**WORK TO COMPLETE:** Report the count of lines that carry the string "this", and add nothing.

**GIVEN RECORDS:**
+ + + + + + +

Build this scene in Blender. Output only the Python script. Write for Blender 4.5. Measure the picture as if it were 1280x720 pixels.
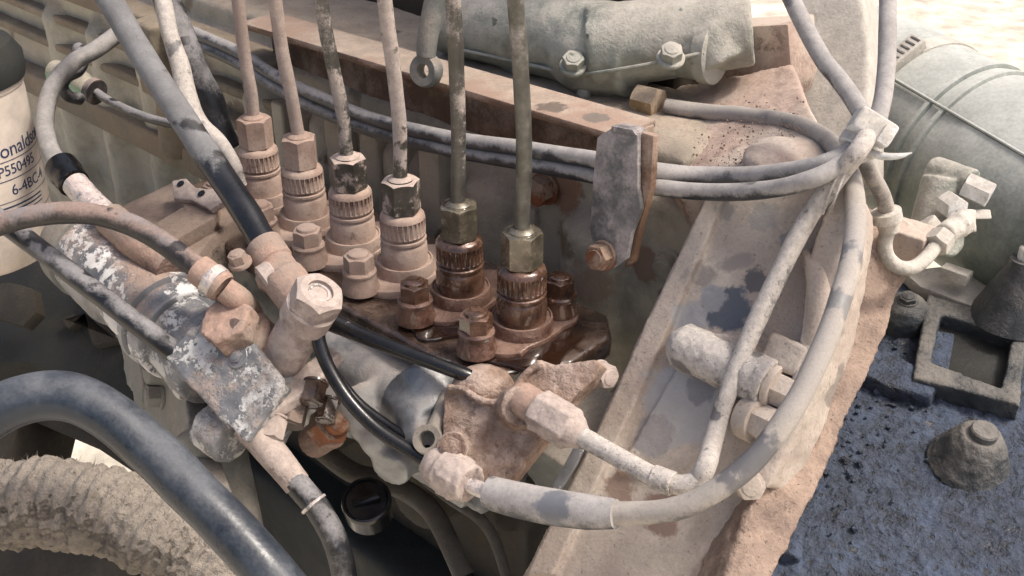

+ + + + + + +

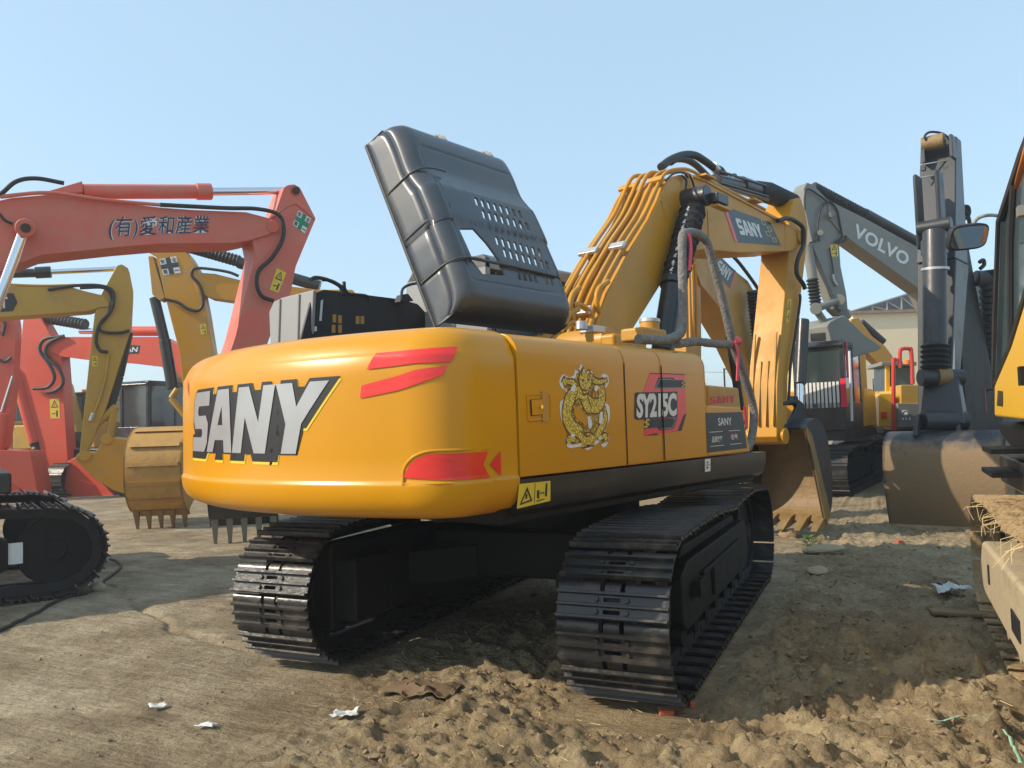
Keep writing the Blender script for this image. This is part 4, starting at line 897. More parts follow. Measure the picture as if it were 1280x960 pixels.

+ + + + + + +

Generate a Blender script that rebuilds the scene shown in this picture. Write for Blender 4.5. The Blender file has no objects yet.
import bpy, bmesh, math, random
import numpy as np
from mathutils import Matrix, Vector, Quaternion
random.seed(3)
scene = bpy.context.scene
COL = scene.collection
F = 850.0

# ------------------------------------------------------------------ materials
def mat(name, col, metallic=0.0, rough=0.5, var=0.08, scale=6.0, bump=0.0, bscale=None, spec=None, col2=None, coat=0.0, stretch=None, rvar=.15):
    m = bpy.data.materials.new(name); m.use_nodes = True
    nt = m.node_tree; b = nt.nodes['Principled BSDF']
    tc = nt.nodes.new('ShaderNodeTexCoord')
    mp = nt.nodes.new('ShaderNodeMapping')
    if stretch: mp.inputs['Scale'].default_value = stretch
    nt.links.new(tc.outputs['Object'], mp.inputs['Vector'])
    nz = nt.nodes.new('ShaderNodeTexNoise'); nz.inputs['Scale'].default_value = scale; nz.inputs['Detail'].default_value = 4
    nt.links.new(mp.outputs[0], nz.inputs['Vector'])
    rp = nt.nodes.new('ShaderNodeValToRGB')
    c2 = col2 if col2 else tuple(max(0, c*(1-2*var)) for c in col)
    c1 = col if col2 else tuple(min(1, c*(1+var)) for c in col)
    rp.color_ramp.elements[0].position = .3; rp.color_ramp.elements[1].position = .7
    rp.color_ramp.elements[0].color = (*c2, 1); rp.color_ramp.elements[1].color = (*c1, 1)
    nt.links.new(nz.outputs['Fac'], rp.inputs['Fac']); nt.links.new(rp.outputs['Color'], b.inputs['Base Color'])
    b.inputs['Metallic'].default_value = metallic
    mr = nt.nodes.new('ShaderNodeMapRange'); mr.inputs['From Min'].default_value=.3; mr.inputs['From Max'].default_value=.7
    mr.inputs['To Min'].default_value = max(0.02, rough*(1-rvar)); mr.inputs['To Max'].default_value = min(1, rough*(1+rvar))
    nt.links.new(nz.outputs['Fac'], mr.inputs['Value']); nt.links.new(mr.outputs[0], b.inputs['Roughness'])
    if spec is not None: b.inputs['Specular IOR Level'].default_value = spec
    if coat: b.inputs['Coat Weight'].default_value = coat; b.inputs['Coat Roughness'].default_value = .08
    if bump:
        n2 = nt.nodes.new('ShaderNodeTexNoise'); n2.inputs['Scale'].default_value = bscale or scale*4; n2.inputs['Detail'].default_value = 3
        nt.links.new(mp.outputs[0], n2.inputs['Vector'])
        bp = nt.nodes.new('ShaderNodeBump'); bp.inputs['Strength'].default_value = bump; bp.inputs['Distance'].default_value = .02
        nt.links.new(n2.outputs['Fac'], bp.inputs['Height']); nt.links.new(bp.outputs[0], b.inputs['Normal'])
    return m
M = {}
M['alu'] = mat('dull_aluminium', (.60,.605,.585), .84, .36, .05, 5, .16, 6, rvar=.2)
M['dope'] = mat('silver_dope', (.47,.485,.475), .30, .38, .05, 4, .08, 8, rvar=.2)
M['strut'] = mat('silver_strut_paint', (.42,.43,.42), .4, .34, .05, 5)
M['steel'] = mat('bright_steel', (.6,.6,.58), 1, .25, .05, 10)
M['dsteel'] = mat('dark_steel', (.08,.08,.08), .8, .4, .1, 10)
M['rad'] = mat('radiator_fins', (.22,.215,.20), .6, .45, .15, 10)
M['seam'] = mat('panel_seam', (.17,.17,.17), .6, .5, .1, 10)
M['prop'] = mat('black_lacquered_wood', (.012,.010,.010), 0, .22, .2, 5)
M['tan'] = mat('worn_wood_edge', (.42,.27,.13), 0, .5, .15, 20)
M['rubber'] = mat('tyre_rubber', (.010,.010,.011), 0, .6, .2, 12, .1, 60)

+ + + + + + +

**THE SOLUTION:** 3